Sunday, 27 February 2011

Power and Majesty by Tansy Rayner Roberts

I first came across Tansy Rayner Roberts when I read her excellent urban fantasy novelette Siren Beat set in the city of Hobart, full of nasty kraakens, mermaids and sirens. So when I discovered that she had a trilogy coming up, I was doubly excited.

Power and Majesty is first book in the Creature Court trilogy. This is not your run-of-the-mill fantasy. The plot follows Velody, a dressmaker (yes, you read that right) and her two best friends Delphine, the ribboner and Rhian, the florister from when they arrive to Aufleur, an imaginary city reminiscent of Rome, seeking apprenticeship.

On the first night in the city Velody learns and equally quickly forgets about Aufleurs’s dark secret and her own power. The story jumps seven years and we follow the three friends as they’re setting up their dressmaking business and their discovery that nothing and no one is what they seem in the city of Aufleur.

During the day it is a city of festivals, ribbons and honey cakes. At night, whilst the citizens are asleep (probably exhausted from so many festivals), the Creature Court, a group of eccentric and extravagant humans, endowed with Animor, magical power/ability that enables them to transform into birds, cats, pigeons and other animals, fight the very angry sky that threatens to swallow the city. And like every other court they are entangled in court politics where loyalty is clawed out of the subjects and alliances are fleeting and fragile.

What I particularly liked about this book is that Roberts manages to avoid a simplistic dichotomy of night v day and evil v good. She exposes the dark side of the daytime Aufleur as well as the gentler side of otherwise harsh and cruel night-dwellers of the old underground city. There are shades of grey in both realms.

The characters are equally well developed and once again Roberts manages to avoid stereotypes. Velody is a powerful, gutsy and feminine, which is in sharp contrast to a common portrayal of women in urban fantasy as ‘men-with-boobs’ - leather clad vixens brandishing a large gun or a sword. Velody is rather – for a lack of better word – normal and her weapons of choice are a sturdy broom or a pair of scissors.

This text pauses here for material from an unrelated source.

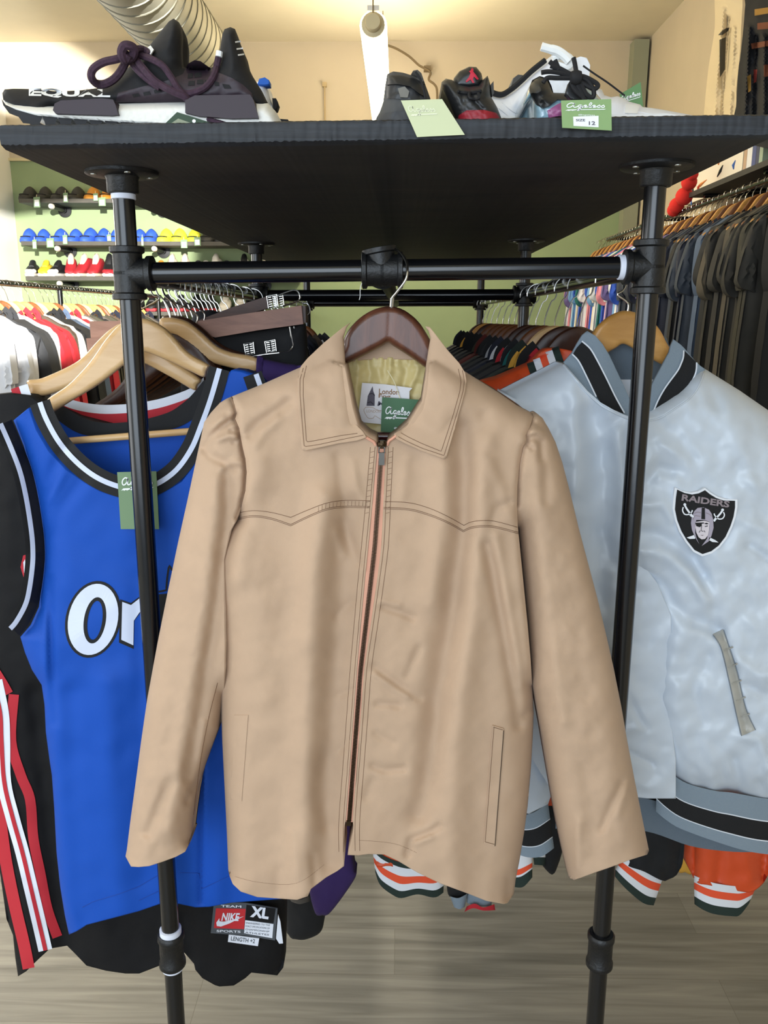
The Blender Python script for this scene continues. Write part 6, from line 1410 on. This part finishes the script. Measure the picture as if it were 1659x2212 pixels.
def ell_mesh(mb, c, rx, ry, rz, n=20, k=10, m=0, zmin=0.0, sq=1.0):
    """upper part of an ellipsoid, flat at the bottom"""
    prof = [(math.cos(a), math.sin(a)) for a in np.linspace(0, math.pi / 2, k)]
    V = []; Fc = []
    V += [(c[0] + rx * math.cos(t) * .96, c[1] + ry * math.sin(t) * .96, c[2]) for t in np.linspace(0, 2 * math.pi, n + 1)[:-1]]
    for r, h in prof:
        r = max(r, .02) ** sq
        V += [(c[0] + rx * r * math.cos(t), c[1] + ry * r * math.sin(t), c[2] + rz * (.12 + .88 * h)) for t in np.linspace(0, 2 * math.pi, n + 1)[:-1]]
    for i in range(len(prof)):
        for j in range(n): Fc.append((i * n + j, i * n + (j + 1) % n, (i + 1) * n + (j + 1) % n, (i + 1) * n + j))
    Fc.append(tuple(reversed(range(n)))); Fc.append(tuple(range(len(prof) * n, len(prof) * n + n)))
    mb.add(V, Fc, m)
def un(o): COL.objects.unlink(o); return o
# slide: thick rounded sole, arched strap, toe slot shade painted as a dark tube (origin: heel-to-toe along Y, toe towards the viewer)
mb = MB(); ell_mesh(mb, (0, .02, 0), .056, .12, .05, sq=.55); sl1 = un(mb.build('sole', [PH], None))
mb = MB(); ell_mesh(mb, (0, .055, .02), .05, .075, .088, sq=1.3); sl2 = un(mb.build('strap', [PH], None))
mb = MB(); mb.tube([(-.032, -.053, .037), (-.016, -.073, .038), (0, -.078, .038), (.016, -.073, .038), (.032, -.053, .037)], .006, 8, flat=.7); sl3 = un(mb.build('toe_slot_shade', [mat('slot shade', '15151a', .9)], None))
PROTO['slide'] = [sl1, sl2, sl3]
# sneaker, toe towards the viewer
def proto_sneaker(hi):
    def loft(sec, cap=True):
        n = 14; V = []; Fc = []
        for (y, w, z0, z1, p) in sec:
            for j in range(n):
                t = -math.pi / 2 + 2 * math.pi * j / n; c, s = math.cos(t), math.sin(t)
                V.append((w * math.copysign(abs(c) ** p, c), y, (z0 + z1) / 2 + (z1 - z0) / 2 * math.copysign(abs(s) ** p, s)))
        for i in range(len(sec) - 1):
            for j in range(n): Fc.append((i * n + j, i * n + (j + 1) % n, (i + 1) * n + (j + 1) % n, (i + 1) * n + j))
        Fc.append(tuple(reversed(range(n)))); Fc.append(tuple(range((len(sec) - 1) * n, len(sec) * n))); return V, Fc
    H = .05 if hi else 0
    P = []
    mb = MB(); mb.add(*loft([(-.118, .02, .004, .018, .6), (-.112, .034, 0, .026, .5), (-.08, .047, 0, .028, .5), (0, .046, 0, .03, .5), (.09, .038, 0, .032, .5), (.13, .03, 0, .034, .5), (.138, .018, .004, .03, .6)])); P.append(un(mb.build('sole', [PH], None)))
    mb = MB(); mb.add(*loft([(-.112, .014, .02, .036, .8), (-.1, .03, .022, .05, .8), (-.06, .043, .022, .064, .8), (-.02, .043, .022, .082 + H * .4, .8), (.03, .04, .022, .1 + H, .8), (.08, .036, .022, .098 + H, .8), (.12, .028, .022, .098 + H, .8), (.132, .014, .022, .09 + H, .8)])); P.append(un(mb.build('upper', [PH], None)))
    mb = MB(); mb.add(*loft([(-.03, .02, .06, .086, .8), (.0, .024, .07, .112 + H, .8), (.03, .024, .08, .13 + H, .8), (.04, .018, .09, .128 + H, .8)])); P.append(un(mb.build('tongue', [PH], None)))
    mb = MB(); mb.add(*loft([(-.117, .012, .02, .036, .8), (-.105, .031, .02, .049, .8), (-.07, .0425, .02, .060, .8), (-.062, .03, .02, .05, .8)])); P.append(un(mb.build('toe_cap', [PH], None)))
    return P
PROTO['sneaker'] = proto_sneaker(False); PROTO['hightop'] = proto_sneaker(True)
def on_shelf(kind, name, label, cat, px, z, mats, Y=None, sc=1.0, rz=0, group=None):
    Y = Y or (YSB + .13); x = float(W(px, PX((0, Y, z))[1], Y)[0]); t = place(kind, name, label, cat, (x, Y, z), rz, mats, group); t.scale = (sc, sc, sc); return t
F_ = {k: mat('foam ' + k, v, .6) for k, v in dict(black='2c2c2a', orange='c9862b', blue='2f58c4', yellow='d7dd3c', dark='38383a', white='e4e0d8', bw='c9c6c0', red='a8242e', cream='d8c8b4', brightyellow='dcc030', orangered='d05a20', blackleather='1a1a1c').items()}
for i, (px, c) in enumerate([(60, 'black'), (95, 'black'), (129, 'black'), (164, 'black'), (199, 'orange'), (232, 'orange'), (264, 'orange')]):
    on_shelf('slide', 'slide', '%s foam slide on the upper wall shelf, %s from the left' % (c, ORD[i]), 'shoe', px, z1, {'*': [F_[c]], 'toe_slot_shade': [MATS['slot shade']]}, sc=1.02, rz=random.uniform(-.1, .1))
for i, (px, c) in enumerate([(61, 'blue'), (92, 'blue'), (127, 'blue'), (160, 'blue'), (191, 'blue'), (222, 'blue'), (250, 'blue'), (298, 'blue'), (325, 'blue'), (356, 'yellow'), (386, 'yellow'), (419, 'yellow'), (448, 'dark'), (480, 'dark')]):
    on_shelf('slide', 'slide', '%s foam slide on the middle wall shelf, %s from the left' % (c, ORD[i]), 'shoe', px, z2, {'*': [F_[c]], 'toe_slot_shade': [MATS['slot shade']]}, sc=random.uniform(.97, 1.08), rz=random.uniform(-.12, .12))
row3 = [(72, 'blackleather', 'bw', 'blackleather', 'white', 'sneaker', 'black and white low sneaker'), (101, 'brightyellow', 'cream', 'brightyellow', 'brightyellow', 'sneaker', 'bright yellow sneaker'), (126, 'blackleather', 'bw', 'blackleather', 'white', 'sneaker', 'black and white sneaker'),
        (156, 'red', 'cream', 'cream', 'red', 'hightop', 'red and cream high-top'), (182, 'red', 'cream', 'cream', 'red', 'hightop', 'red and cream high-top'), (209, 'red', 'cream', 'cream', 'red', 'hightop', 'red and cream high-top'), (238, 'blackleather', 'white', 'blackleather', 'red', 'hightop', 'black and red high-top'),
        (262, 'blackleather', 'white', 'blackleather', 'red', 'hightop', 'black and red high-top'), (318, 'blackleather', 'dark', 'blackleather', 'blackleather', 'sneaker', 'all black sneaker'), (346, 'orangered', 'red', 'orange', 'orangered', 'sneaker', 'orange sneaker'), (373, 'cream', 'white', 'cream', 'cream', 'hightop', 'cream high-top'), (401, 'cream', 'white', 'cream', 'cream', 'hightop', 'cream high-top'),
        (428, 'dark', 'dark', 'dark', 'dark', 'sneaker', 'dark sneaker'), (446, 'white', 'white', 'white', 'white', 'sneaker', 'white sneaker'), (466, 'white', 'white', 'white', 'white', 'hightop', 'white high-top'), (490, 'white', 'white', 'dark', 'white', 'sneaker', 'white sneaker with dark tongue'), (528, 'white', 'white', 'blackleather', 'white', 'hightop', 'white and black high-top'), (556, 'dark', 'white', 'dark', 'dark', 'sneaker', 'dark sneaker'), (576, 'cream', 'white', 'cream', 'white', 'hightop', 'cream high-top')]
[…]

Other characters, particularly those from the Creature Court, are equally impressive. The main male character is Ashiol Xandelian, a Bruce Wayne-type character, brooding and troubled aristocrat.  Some of the minor characters are true gems such as the young Duchessa, Macredy the sentinel, Garnet, the big bad meany, but my favourite character by far is Poet, aptly named the Lord of Rats. I swayed between repulsion to utter sympathy for him.

Power and Majesty cleverly stretches and bends the rules and norms of urban fantasy through the exploration of gender roles, sexuality and questions of power. At the same time, it offers a very interesting plot with a satisfying dose of magical and fantastical.

The book doesn’t end with a big aplomb or a great revelation; it feels more like a lull before a big storm. I am certainly looking forward to discovering where Roberts takes her characters in the remaining two books. Book 2 called Shattered City will be out in April 2011.

P.S. I’ve read some reviews that thought that the book cover was somewhat misleading, alluding to a ‘chick lit’ or YA book. One thing is for sure – this is the book that shouldn’t be judged by its cover.


  1. Hey, nice review, Maja! How about writing one for The Specusphere now and then?

  2. That is a good review -- of a very good book.

  3. Nice review, Maja, and I endorse your comments about the cover. If I hadn't read other fiction by Tansy I would have been inclined to pass it over because of the cover. That would have been a pity because it was a very enjoyable read and I'm looking forward to the next in the trilogy.